Olmert promises to ‘do better’
Olmert said Israel will learn the lessons of this war and “do better.”

He said the fighting brought a change in the strategic balance in the region, to Hezbollah’s disadvantage. The militia’s vast storehouse of weapons was mostly destroyed, Olmert said, and its self-confidence undermined.

“We will continue to pursue them everywhere and at all times,” he said. “We have no intention of asking anyone’s permission.”

Olmert advised patience for his critics who believe that the war fell short of Israel’s original goal of dismantling Hezbollah. “We don’t plan to apologize,” he said.

The prime minister also promised to do everything he could to win the return of two captive Israeli soldiers.

After Olmert’s speech, Benjamin Netanyahu, head of the opposition Likud Party, said there were serious problems with the war.

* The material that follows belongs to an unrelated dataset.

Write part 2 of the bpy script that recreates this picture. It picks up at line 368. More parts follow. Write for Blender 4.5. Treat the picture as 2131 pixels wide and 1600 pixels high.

“It must be said honestly, there were many failures, failures in identifying the threat, failures in preparing to meet the threat, failures in the management of the war, failures in the management of the home front,” Netanyahu said. “Without doubt we shall need later on to learn the lessons and fix the mistakes.”

‘A state within a state’
After spending the day meeting with military officials, Bush said the conflict was part of a broader struggle between freedom and terror. “We can only imagine how much more dangerous this conflict would be if Iran had the nuclear weapon it seeks,” he said.

The president spoke at the State Department after conferring with his national security team, first at the Pentagon and then at the State Department. He was flanked by Vice President Dick Cheney and Secretary of State Condoleezza Rice.

Bush said the U.N. cease-fire resolution adopted Friday was “an important step forward that will help bring an end to the violence.”

“Lebanon can’t be a strong democracy when there is a state within a state, and that’s Hezbollah,” Bush said.

Bush also blamed Iran and Syria, saying they were the primary sponsors of the guerrillas.

“Hezbollah attacked Israel without any knowledge of the (Lebanese) government. Hezbollah attacked Israel. Hezbollah started the crisis, and Hezbollah suffered a defeat in this crisis,” the president said.